What you need to do ▸ Quote only the lines from the top of the listing below down to and including the line with "mb.build('cable_clamp', M['steel'], cab)".

──────────────────────────────

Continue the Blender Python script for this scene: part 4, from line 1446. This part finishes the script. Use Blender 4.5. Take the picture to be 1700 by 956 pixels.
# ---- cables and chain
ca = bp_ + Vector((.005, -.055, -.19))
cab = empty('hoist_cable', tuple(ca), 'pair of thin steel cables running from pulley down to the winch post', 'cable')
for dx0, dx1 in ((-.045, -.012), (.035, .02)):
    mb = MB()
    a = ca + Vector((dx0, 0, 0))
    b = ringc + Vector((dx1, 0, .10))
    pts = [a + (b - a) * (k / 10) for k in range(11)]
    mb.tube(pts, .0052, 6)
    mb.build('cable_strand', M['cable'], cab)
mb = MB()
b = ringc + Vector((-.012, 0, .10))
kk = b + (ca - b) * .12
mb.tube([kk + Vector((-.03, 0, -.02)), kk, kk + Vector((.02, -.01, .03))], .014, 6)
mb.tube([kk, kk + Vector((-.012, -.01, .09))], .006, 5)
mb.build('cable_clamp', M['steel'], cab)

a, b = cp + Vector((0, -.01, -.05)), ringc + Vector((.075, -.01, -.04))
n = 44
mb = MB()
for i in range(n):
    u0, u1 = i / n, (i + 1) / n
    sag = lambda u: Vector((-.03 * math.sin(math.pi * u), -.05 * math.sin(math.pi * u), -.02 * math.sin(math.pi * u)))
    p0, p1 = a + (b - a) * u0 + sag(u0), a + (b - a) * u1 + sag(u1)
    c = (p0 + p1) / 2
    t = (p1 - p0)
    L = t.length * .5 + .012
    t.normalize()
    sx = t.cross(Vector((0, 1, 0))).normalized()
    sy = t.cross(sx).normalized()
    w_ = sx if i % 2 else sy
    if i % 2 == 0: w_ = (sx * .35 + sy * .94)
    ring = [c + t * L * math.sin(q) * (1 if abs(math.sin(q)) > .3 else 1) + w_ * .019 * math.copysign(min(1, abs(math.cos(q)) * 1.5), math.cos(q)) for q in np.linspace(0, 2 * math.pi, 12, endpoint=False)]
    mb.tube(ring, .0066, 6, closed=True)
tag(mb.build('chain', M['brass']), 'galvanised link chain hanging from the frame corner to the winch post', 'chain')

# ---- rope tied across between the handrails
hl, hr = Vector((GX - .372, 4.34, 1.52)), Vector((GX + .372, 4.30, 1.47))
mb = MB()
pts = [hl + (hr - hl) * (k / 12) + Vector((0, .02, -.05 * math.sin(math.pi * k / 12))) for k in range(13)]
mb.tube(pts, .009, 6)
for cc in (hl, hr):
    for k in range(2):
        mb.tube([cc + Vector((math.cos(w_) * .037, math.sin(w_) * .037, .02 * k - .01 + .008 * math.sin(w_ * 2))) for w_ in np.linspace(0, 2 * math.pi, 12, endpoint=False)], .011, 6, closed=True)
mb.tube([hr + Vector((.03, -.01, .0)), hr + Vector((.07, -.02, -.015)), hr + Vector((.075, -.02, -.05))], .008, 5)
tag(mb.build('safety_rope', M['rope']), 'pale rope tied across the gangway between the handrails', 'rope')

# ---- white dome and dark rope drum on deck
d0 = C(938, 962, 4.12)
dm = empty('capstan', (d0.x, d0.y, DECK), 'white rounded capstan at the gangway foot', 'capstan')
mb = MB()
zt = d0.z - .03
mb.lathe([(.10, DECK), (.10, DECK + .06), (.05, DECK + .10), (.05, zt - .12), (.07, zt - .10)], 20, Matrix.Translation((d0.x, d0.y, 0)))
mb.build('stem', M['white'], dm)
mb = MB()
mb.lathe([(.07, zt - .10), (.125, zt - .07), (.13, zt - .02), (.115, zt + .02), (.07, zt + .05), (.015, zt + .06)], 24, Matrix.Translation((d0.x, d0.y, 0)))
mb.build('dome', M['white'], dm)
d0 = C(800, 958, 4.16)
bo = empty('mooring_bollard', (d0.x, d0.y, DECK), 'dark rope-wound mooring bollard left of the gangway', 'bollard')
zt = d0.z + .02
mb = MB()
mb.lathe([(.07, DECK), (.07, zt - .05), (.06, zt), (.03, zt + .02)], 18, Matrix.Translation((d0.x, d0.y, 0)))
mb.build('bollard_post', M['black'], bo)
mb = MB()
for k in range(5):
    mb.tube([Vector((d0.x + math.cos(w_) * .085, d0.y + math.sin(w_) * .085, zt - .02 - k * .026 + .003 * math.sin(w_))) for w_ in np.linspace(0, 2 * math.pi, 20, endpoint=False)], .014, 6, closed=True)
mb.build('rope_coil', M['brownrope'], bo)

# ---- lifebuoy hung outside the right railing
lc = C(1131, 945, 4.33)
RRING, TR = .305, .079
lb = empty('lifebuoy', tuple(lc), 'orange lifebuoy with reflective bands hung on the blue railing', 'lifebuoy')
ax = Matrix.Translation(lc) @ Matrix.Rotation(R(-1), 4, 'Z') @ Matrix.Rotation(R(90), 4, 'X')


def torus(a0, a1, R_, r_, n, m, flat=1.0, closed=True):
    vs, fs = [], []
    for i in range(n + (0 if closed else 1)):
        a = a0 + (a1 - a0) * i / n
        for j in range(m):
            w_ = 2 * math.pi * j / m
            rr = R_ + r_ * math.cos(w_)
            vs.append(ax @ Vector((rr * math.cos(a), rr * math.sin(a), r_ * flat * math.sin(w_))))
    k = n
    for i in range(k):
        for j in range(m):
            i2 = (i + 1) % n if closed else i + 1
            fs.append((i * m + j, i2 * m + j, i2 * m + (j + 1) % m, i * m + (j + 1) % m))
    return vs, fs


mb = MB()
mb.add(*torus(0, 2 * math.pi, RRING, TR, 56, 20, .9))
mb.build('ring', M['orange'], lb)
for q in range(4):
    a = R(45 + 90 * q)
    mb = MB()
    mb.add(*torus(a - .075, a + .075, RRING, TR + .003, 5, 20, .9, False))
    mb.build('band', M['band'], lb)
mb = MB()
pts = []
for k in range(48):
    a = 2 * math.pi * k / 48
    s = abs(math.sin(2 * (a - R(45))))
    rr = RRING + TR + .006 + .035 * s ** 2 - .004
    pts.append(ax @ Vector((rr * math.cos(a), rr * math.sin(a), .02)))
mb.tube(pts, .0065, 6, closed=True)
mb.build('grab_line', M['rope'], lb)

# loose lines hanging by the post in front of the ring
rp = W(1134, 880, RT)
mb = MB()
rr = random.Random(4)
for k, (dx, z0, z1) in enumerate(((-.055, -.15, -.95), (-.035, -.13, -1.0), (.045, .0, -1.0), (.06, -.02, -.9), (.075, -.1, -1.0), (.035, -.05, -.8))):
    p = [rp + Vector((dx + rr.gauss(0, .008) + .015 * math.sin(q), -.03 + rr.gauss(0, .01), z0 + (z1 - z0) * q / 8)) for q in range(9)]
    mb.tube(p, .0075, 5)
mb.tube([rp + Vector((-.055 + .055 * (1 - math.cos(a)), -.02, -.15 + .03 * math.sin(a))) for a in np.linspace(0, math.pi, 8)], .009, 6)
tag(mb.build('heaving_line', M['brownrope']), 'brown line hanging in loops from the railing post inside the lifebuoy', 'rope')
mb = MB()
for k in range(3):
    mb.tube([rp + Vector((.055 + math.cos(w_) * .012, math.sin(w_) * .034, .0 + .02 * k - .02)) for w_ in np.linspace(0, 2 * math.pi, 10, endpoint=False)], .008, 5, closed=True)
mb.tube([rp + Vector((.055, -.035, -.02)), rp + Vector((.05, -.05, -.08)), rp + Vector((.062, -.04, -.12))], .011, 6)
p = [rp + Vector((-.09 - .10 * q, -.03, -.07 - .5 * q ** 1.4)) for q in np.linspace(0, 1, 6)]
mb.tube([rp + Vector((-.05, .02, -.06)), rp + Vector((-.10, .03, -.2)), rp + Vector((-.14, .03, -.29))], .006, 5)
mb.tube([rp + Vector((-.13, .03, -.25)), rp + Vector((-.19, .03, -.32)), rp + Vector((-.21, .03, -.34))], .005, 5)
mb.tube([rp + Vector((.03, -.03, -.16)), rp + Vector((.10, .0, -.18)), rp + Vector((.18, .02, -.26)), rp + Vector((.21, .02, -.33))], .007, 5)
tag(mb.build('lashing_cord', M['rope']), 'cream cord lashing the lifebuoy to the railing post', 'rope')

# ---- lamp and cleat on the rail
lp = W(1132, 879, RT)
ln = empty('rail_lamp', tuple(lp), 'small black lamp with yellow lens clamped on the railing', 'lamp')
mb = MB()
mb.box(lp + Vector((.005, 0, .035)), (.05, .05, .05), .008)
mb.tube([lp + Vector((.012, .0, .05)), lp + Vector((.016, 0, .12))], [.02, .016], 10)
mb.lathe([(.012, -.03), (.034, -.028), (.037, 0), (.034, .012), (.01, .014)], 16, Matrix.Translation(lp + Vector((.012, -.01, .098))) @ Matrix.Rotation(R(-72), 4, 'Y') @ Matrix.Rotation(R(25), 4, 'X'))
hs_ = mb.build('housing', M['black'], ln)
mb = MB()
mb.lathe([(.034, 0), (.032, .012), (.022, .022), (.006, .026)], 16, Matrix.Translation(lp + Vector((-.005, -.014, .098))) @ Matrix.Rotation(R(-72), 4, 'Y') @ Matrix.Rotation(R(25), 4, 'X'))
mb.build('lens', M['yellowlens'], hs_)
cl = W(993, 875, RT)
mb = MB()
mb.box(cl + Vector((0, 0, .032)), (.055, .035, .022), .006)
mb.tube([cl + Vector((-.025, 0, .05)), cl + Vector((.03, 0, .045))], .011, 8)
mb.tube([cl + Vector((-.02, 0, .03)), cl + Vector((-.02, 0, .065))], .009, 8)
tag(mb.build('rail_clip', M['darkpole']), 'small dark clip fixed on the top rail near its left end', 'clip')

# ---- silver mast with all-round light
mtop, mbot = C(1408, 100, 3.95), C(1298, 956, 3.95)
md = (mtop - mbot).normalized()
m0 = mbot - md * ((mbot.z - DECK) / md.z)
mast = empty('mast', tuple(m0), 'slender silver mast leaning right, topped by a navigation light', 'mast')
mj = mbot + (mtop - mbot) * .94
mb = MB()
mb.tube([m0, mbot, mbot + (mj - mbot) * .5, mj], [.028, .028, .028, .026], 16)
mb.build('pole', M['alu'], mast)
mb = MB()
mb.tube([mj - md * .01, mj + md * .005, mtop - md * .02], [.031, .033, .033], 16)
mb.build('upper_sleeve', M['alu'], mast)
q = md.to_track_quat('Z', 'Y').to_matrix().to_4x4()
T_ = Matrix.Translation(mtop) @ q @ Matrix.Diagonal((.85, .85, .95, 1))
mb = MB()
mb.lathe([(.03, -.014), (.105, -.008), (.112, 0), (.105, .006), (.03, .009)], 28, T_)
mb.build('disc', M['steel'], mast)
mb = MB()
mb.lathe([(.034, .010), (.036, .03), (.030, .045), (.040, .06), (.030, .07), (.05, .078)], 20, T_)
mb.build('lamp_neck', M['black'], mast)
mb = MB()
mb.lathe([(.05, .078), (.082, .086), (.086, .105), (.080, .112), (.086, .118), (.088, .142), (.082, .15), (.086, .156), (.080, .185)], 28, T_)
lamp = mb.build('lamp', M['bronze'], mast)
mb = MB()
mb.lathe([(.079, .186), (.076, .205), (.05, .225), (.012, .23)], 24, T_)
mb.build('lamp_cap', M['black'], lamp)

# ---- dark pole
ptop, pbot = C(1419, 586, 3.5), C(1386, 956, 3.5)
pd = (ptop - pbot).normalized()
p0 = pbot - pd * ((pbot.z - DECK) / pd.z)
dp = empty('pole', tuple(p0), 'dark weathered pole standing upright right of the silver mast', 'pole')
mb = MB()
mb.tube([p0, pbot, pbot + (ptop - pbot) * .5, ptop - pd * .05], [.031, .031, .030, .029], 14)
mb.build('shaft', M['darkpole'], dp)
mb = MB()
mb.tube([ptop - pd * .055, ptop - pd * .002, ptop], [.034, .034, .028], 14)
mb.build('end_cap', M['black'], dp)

──────────────────────────────

The completed task ▸
Continue the Blender Python script for this scene: part 4, from line 1446. This part finishes the script. Use Blender 4.5. Take the picture to be 1700 by 956 pixels.
# ---- cables and chain
ca = bp_ + Vector((.005, -.055, -.19))
cab = empty('hoist_cable', tuple(ca), 'pair of thin steel cables running from pulley down to the winch post', 'cable')
for dx0, dx1 in ((-.045, -.012), (.035, .02)):
    mb = MB()
    a = ca + Vector((dx0, 0, 0))
    b = ringc + Vector((dx1, 0, .10))
    pts = [a + (b - a) * (k / 10) for k in range(11)]
    mb.tube(pts, .0052, 6)
    mb.build('cable_strand', M['cable'], cab)
mb = MB()
b = ringc + Vector((-.012, 0, .10))
kk = b + (ca - b) * .12
mb.tube([kk + Vector((-.03, 0, -.02)), kk, kk + Vector((.02, -.01, .03))], .014, 6)
mb.tube([kk, kk + Vector((-.012, -.01, .09))], .006, 5)
mb.build('cable_clamp', M['steel'], cab)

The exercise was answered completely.